For the purposes of the above, "relative" means the person's spouse, immediate family member, or life/business partner; "directly" means either personally involved with, or having the ability to influence the conduct/manner of the transaction
18.3 Delivery of a Memorandum of Sale for the Property signed for or on behalf of the Buyer together with a draft and/or cheque in respect of the deposit for the Property shall constitute a warranty and undertaking by the Buyer and the persons (if any) signing on behalf of the Buyer:
18.3.1 That the persons (if any) so signing on behalf of the Buyer have the express authority so to sign and to bind the Buyer
18.3.2 That the cheque and/or draft will be paid on first presentation and such payment will be made within not more than five days after presentation
18.3.3 That such delivery is unconditional.
Fittings and Fixtures
19. The following are expressly excluded from the sale:
19.1 Chattels
19.2 Any fixtures and fittings subject to any lien or hire purchase loan or credit agreement.

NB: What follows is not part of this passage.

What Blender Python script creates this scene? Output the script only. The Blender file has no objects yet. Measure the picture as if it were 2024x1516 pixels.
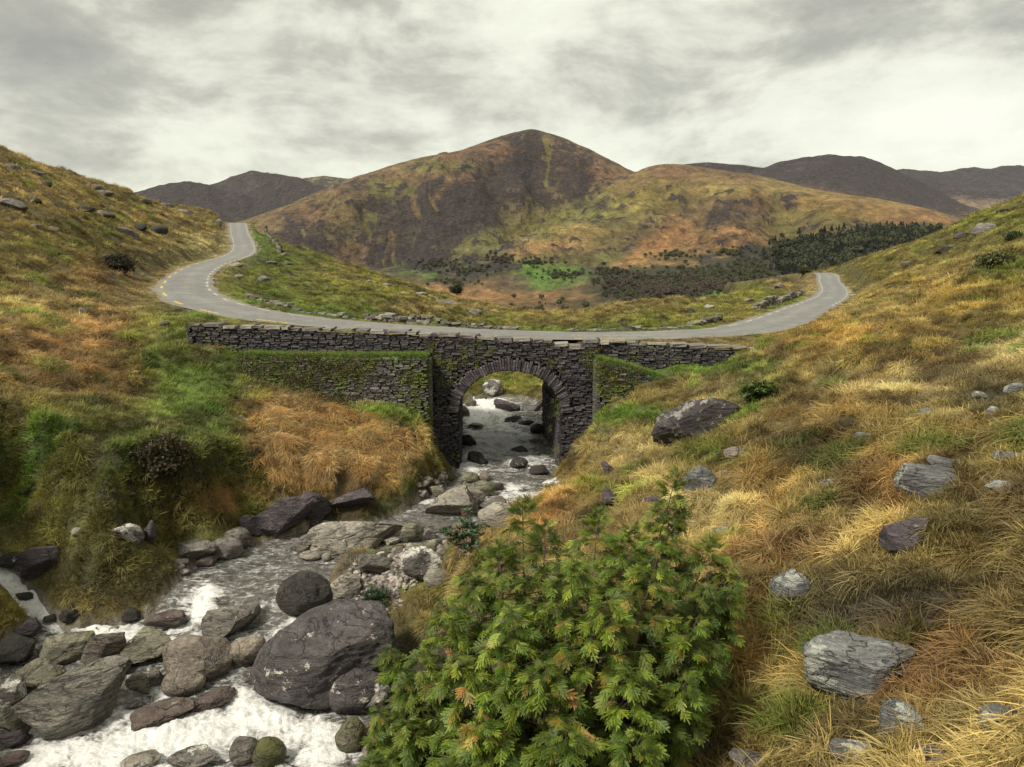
import bpy, bmesh, math, random
import numpy as np
from mathutils import Vector, Matrix, Euler

rng = np.random.default_rng(7)
random.seed(7)
scn = bpy.context.scene
COL = scn.collection

# ------------------------------------------------------------------ camera, world, sun, exposure
F, CX, CY, HORIZON = 1450.0, 1012.0, 758.0, 530.0       # photograph pixels (2024 x 1516)
PITCH = math.atan((CY - HORIZON) / F)
ct, st = math.cos(PITCH), math.sin(PITCH)
cam_d = bpy.data.cameras.new('camera'); cam = bpy.data.objects.new('camera', cam_d); COL.objects.link(cam)
cam.location = (0, 0, 0); cam.rotation_euler = (math.pi / 2 - PITCH, 0, 0)
cam_d.sensor_width = 36.0; cam_d.lens = F / 2024.0 * 36.0; cam_d.clip_start = 0.1; cam_d.clip_end = 40000
scn.camera = cam
SUN_EL, SUN_AZ = 50.0, 232.0      # azimuth clockwise from +Y: behind the camera, a little to the left
sd = bpy.data.lights.new('sun', 'SUN'); so = bpy.data.objects.new('sun', sd); COL.objects.link(so)
sd.energy = 1.35; sd.angle = math.radians(10); sd.color = (1.0, 0.93, 0.80)
e, a = math.radians(SUN_EL), math.radians(SUN_AZ)
sdir = Vector((math.sin(a) * math.cos(e), math.cos(a) * math.cos(e), math.sin(e)))
so.rotation_euler = sdir.to_track_quat('Z', 'Y').to_euler()

def N(nt, typ, **kw):
    n = nt.nodes.new(typ)
    for k, v in kw.items():
        if k == 'inp':
            for kk, vv in v.items():
                if isinstance(vv, bpy.types.NodeSocket): nt.links.new(vv, n.inputs[kk])
                else: n.inputs[kk].default_value = vv
        else: setattr(n, k, v)
    return n
def L(nt, a_, b_): nt.links.new(a_, b_)
def math_(nt, op, a_, b_=0.0, clamp=False):
    n = nt.nodes.new('ShaderNodeMath'); n.operation = op; n.use_clamp = clamp
    for i, v in enumerate((a_, b_)):
        if isinstance(v, bpy.types.NodeSocket): nt.links.new(v, n.inputs[i])
        else: n.inputs[i].default_value = v
    return n.outputs[0]
def mix_(nt, fac, a_, b_, blend='MIX'):
    n = nt.nodes.new('ShaderNodeMix'); n.data_type = 'RGBA'; n.blend_type = blend
    for i, v in ((0, fac), (6, a_), (7, b_)):
        if isinstance(v, bpy.types.NodeSocket): nt.links.new(v, n.inputs[i])
        else: n.inputs[i].default_value = v if i == 0 else (tuple(v) + (1.0,))[:4]
    return n.outputs[2]
def ramp_(nt, fac, stops, interp='LINEAR'):
    n = nt.nodes.new('ShaderNodeValToRGB'); nt.links.new(fac, n.inputs[0]); cr = n.color_ramp; cr.interpolation = interp
    while len(cr.elements) < len(stops): cr.elements.new(0.5)
    for el, (p, c) in zip(cr.elements, stops):
        el.position = p; el.color = (c, c, c, 1) if isinstance(c, (int, float)) else tuple(c) + (1,)
    return n.outputs[0]
def noise_(nt, vec, scale, detail=5, rough=0.55, dist=0.0):
    n = nt.nodes.new('ShaderNodeTexNoise'); n.inputs['Scale'].default_value = scale; n.inputs['Detail'].default_value = detail
    n.inputs['Roughness'].default_value = rough; n.inputs['Distortion'].default_value = dist
    if vec is not None: nt.links.new(vec, n.inputs['Vector'])
    return n.outputs[0]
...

19.3 The Seller does not own any chattels that may be at the property. Any such chattels may be removed before completion, but not by the buyer. If there are any such chattels in the property at completion, the seller does not purport to sell them and does not give any title guarantee in respect of them. The seller, however, shall not be liable to remove them before completion.
19.4 Any security shuttering fixed to the exterior or interior of the property is not the property of the seller and is not included in the sale.
VAT
20. Except where stated otherwise in the Special Conditions of Sale Value Added Tax will not be chargeable on the amount of the purchase price.
Rights of the Auctioneer
21. The Auctioneer shall be under no financial liability in respect of any matter arising out of the auction or the Particulars of Sale or in the Conditions of Sale. No claims shall be made against the Auctioneer by the Buyer in respect of any loss damage or claims suffered by or made against the Buyer by reason of the Buyer entering into the contract to purchase or acquire any other interest in the Property.